Now in my detransition which began just 3 months ago, my body much remains the same irl still, except that I shave it, but my dreams show something much different. Now they show me as how I want to look, with breasts again, with a naturally smooth body and looking like a woman also without makeup. They even show me with my hair being long and thick again. And they show me all that in a positive light. I had one such dream quite recently in which I was running around topless and I was making out with several other women who also ran around topless. It was just mildly sexual and very sweet and feel-good, which was a rare kind of dream for me.
That dream reflected both my detransition goals and that I've recently accepted my bisexuality after many years in denial.

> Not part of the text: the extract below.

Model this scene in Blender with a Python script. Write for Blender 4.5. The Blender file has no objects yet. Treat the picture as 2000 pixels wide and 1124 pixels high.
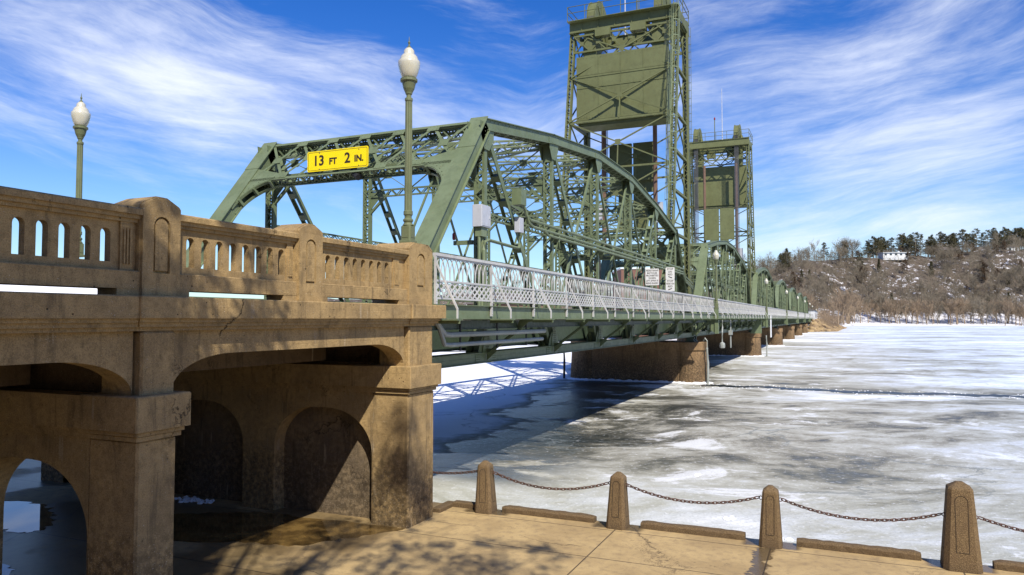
import bpy, math, random
import numpy as np
from mathutils import Vector, Matrix
from mathutils.geometry import tessellate_polygon
rad = math.radians
S = bpy.context.scene
C = S.collection
# ------------------------------------------------------------------ camera, sky, sun, exposure
TH = math.atan(635.5 / 1444.0)            # heading left of the bridge axis (+Y)
PITCH = math.atan(60.5 / 1444.0)
cam = bpy.data.objects.new('camera', bpy.data.cameras.new('camera'))
C.objects.link(cam)
cam.location = (0, 0, 0)
cam.rotation_euler = (rad(90) + PITCH, 0, TH)
cam.data.sensor_width = 36.0
cam.data.lens = 1444.0 / 2000.0 * 36.0
cam.data.clip_start = 0.05
cam.data.clip_end = 9000
S.camera = cam
S.view_settings.view_transform = 'Standard'
S.view_settings.look = 'None'
S.view_settings.exposure = 0.31
S.view_settings.gamma = 1.0
SUN_EL = rad(45.0)
SUN_AZ = rad(50.0)                        # from +X towards -Y
sv = Vector((math.cos(SUN_EL) * math.cos(SUN_AZ), -math.cos(SUN_EL) * math.sin(SUN_AZ), math.sin(SUN_EL)))
sun = bpy.data.objects.new('sun', bpy.data.lights.new('sun', 'SUN'))
C.objects.link(sun)
sun.rotation_euler = sv.to_track_quat('Z', 'Y').to_euler()
sun.location = sv * 60
sun.data.energy = 5.0
sun.data.angle = rad(0.53)
sun.data.color = (1.0, 0.93, 0.82)
cT, sT = math.cos(TH), math.sin(TH)
def cw(R, F):                             # right / forward distances on the map -> world x, y
    return (R * cT - F * sT, R * sT + F * cT)

class N:
    """small node-tree writer"""
    def __init__(s, tree): s.t = tree; s.l = tree.links; tree.nodes.clear()
    def n(s, typ, **kw):
        nd = s.t.nodes.new(typ)
        for k, v in kw.items():
            if k.startswith('i_'):
                key = k[2:]
                key = int(key) if key.isdigit() else key.replace('_', ' ')
                s.put(nd, key, v)
            else: setattr(nd, k, v)
        return nd
    def put(s, nd, key, v):
        if isinstance(v, bpy.types.NodeSocket): s.l.new(v, nd.inputs[key])
        else: nd.inputs[key].default_value = v
    def math(s, op, a, b=0.0, c=None, clamp=False):
        nd = s.n('ShaderNodeMath', operation=op, use_clamp=clamp)
        s.put(nd, 0, a); s.put(nd, 1, b)
        if c is not None: s.put(nd, 2, c)
        return nd.outputs[0]
    def noise(s, vec, scale, detail=5, rough=0.55, dist=0.0):
        nd = s.n('ShaderNodeTexNoise')
        s.put(nd, 'Vector', vec); s.put(nd, 'Scale', scale); s.put(nd, 'Detail', detail)
        s.put(nd, 'Roughness', rough); s.put(nd, 'Distortion', dist)
        return nd.outputs['Fac']
    def ramp(s, f, a, b, c0=0.0, c1=1.0):
        nd = s.n('ShaderNodeMapRange', interpolation_type='SMOOTHSTEP')
        s.put(nd, 0, f); s.put(nd, 1, a); s.put(nd, 2, b); s.put(nd, 3, c0); s.put(nd, 4, c1)
        return nd.outputs[0]
    def mix(s, f, a, b, mode='MIX'):
        nd = s.n('ShaderNodeMix', data_type='RGBA', blend_type=mode)
        s.put(nd, 0, f)
        for k, v in ((6, a), (7, b)):
            if isinstance(v, tuple) and len(v) == 3: v = v + (1,)
            s.put(nd, k, v)
        return nd.outputs[2]
    def vec(s, x, y, z):
        nd = s.n('ShaderNodeCombineXYZ'); s.put(nd, 0, x); s.put(nd, 1, y); s.put(nd, 2, z); return nd.outputs[0]
    def mapping(s, vec, scale=(1, 1, 1), rot=(0, 0, 0), loc=(0, 0, 0)):
        nd = s.n('ShaderNodeMapping'); s.put(nd, 0, vec); s.put(nd, 1, loc); s.put(nd, 2, rot); s.put(nd, 3, scale)
        return nd.outputs[0]

w = bpy.data.worlds.new('World'); S.world = w; w.use_nodes = True
g = N(w.node_tree)
sky = g.n('ShaderNodeTexSky', sky_type='NISHITA', sun_disc=False)
sky.sun_elevation = SUN_EL
sky.sun_rotation = math.atan2(sv.x, sv.y)
sky.air_density = 1.0; sky.dust_density = 0.25; sky.ozone_density = 2.5; sky.altitude = 250
hs = g.n('ShaderNodeHueSaturation', i_Hue=0.520, i_Saturation=1.42, i_Value=1.80, i_Color=sky.outputs[0])
tc = g.n('ShaderNodeTexCoord').outputs['Generated']
sp = g.n('ShaderNodeSeparateXYZ'); g.put(sp, 0, tc)
dx, dy, dz = sp.outputs
# map axes: rr = right, ff = forward as compass directions
rr = g.math('ADD', g.math('MULTIPLY', dx, cT), g.math('MULTIPLY', dy, sT))
ff = g.math('SUBTRACT', g.math('MULTIPLY', dy, cT), g.math('MULTIPLY', dx, sT))
az = g.math('ARCTAN2', rr, ff)
el = g.math('ARCSINE', dz)
warp = g.noise(g.vec(g.math('MULTIPLY', az, 1.6), g.math('MULTIPLY', el, 2.4), 3.0), 1.0, 3, 0.5)
# streaks fan out: they climb to the left on the left and to the right on the right
tilt = g.math('MULTIPLY', g.math('ABSOLUTE', g.math('SUBTRACT', az, 0.02)), 0.17)
e2 = g.math('ADD', g.math('SUBTRACT', el, tilt), g.math('MULTIPLY', warp, 0.12))
fine = g.noise(g.vec(g.math('MULTIPLY', az, 3.4), g.math('MULTIPLY', e2, 15.0), 1.7), 1.0, 10, 0.62, 0.35)
vfine = g.noise(g.vec(g.math('MULTIPLY', az, 14.0), g.math('MULTIPLY', g.math('ADD', e2, g.math('MULTIPLY', warp, 0.1)), 85.0), 5.1), 1.0, 7, 0.68, 0.5)
broad = g.noise(g.vec(g.math('MULTIPLY', az, 2.1), g.math('MULTIPLY', e2, 5.2), 8.4), 1.0, 3, 0.5)
def lobe(a0, sa, e0, se, amp):
    u = g.math('DIVIDE', g.math('SUBTRACT', az, a0), sa); v = g.math('DIVIDE', g.math('SUBTRACT', el, e0), se)
    q = g.math('ADD', g.math('MULTIPLY', u, u), g.math('MULTIPLY', v, v))
    return g.math('MULTIPLY', g.math('EXPONENT', g.math('MULTIPLY', q, -1.0)), amp)
cover = g.math('ADD', g.math('ADD', lobe(-0.44, 0.32, 0.28, 0.080, 0.27), lobe(0.50, 0.30, 0.22, 0.18, 0.18)),
               g.math('ADD', lobe(0.42, 0.30, 0.12, 0.03, 0.12), lobe(-0.02, 0.18, 0.235, 0.05, 0.12)))
dens = g.math('ADD', g.math('ADD', g.math('MULTIPLY', fine, 0.62), g.math('MULTIPLY', broad, 0.52)),
              g.math('ADD', cover, g.math('MULTIPLY', g.math('SUBTRACT', vfine, 0.2), 0.19)))
cm = g.math('MULTIPLY', g.ramp(dens, 0.60, 1.10), 0.92)
cm = g.math('MULTIPLY', cm, g.ramp(el, -0.01, 0.10))
haze = g.ramp(el, 0.26, 0.0, 0.0, 0.45)
skyc = g.mix(haze, hs.outputs[0], (3.6, 7.6, 11.5))
cloud = g.mix(cm, skyc, (12.6, 13.2, 14.4))
bg = g.n('ShaderNodeBackground', i_Strength=0.070, i_Color=cloud)
out = g.n('ShaderNodeOutputWorld'); g.l.new(bg.outputs[0], out.inputs[0])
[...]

It reflected me finally starting to come to peace with myself. And it was a rare kind of dream cause I'd say around 90% of all my dreams are nightmarish, dark, filled with heavy negative emotions and various kinds of abuse. I'm used to them now though and handle them well, but that doesn't make them nice.
Previously in my detransition my dreams have mostly portrayed me as a troubled and broken, masculinised woman. As me being perceived as "fake" or not taken seriously by others, and as me being very insecure about my body mot looking or feeling right. And they have also portrayed my discomfort with my flat chest in painful ways. So that shows my dysphoria that I also feel when awake. That my dreams show my now reversed dysphoric feelings but previously did not show my original dysphoric feelings, I take as an important sign to what's brewing under the surface of my mind. Not as proof, but a sign.
I think dreams often show both our subconscious and conscious feelings and mix them together, which can provide rather confusing results. I'm no expert on interpreting dreams in general, but I've become rather good at interpreting my own dreams. Each mind is unique so the meaning behind your dreams is unique to you. Making a dream journal could actually be helpful for you to understand them better. That worked great for me in the past. But I'd say that your dreams do likely reflect some suppressed feelings and them showing you as a woman so much probably means it's an important message that your mind is trying to tell you. But exactly what that message is, I can't tell you.
It also sounds a bit like your dreams are lucid dreams? Meaning you can control what happens in them. If that's so, you're probably subconsciously expressing an emotional need in them. When I've been lucid dreaming I do things in the dreams that I may not have wanted to do when awake. Like for example I may choose to run away from a difficult situation while dreaming, but irl I would have prefered to stick around and sort it out instead.
Okay this became long but, dreams are kinda complicated, and I don't think they should be taken as literal. Usually dreams are more metaphoric or figurative in what they portray. It could be a sign you want to transition and live fulltime as a woman, but it could also mean something else. Like it could be seeing being a woman as an escape/coping mechanism, or as a metaphorical way to break free from something in your life, to show some in general feminine aspects of you, or expressing your feelings in some other way.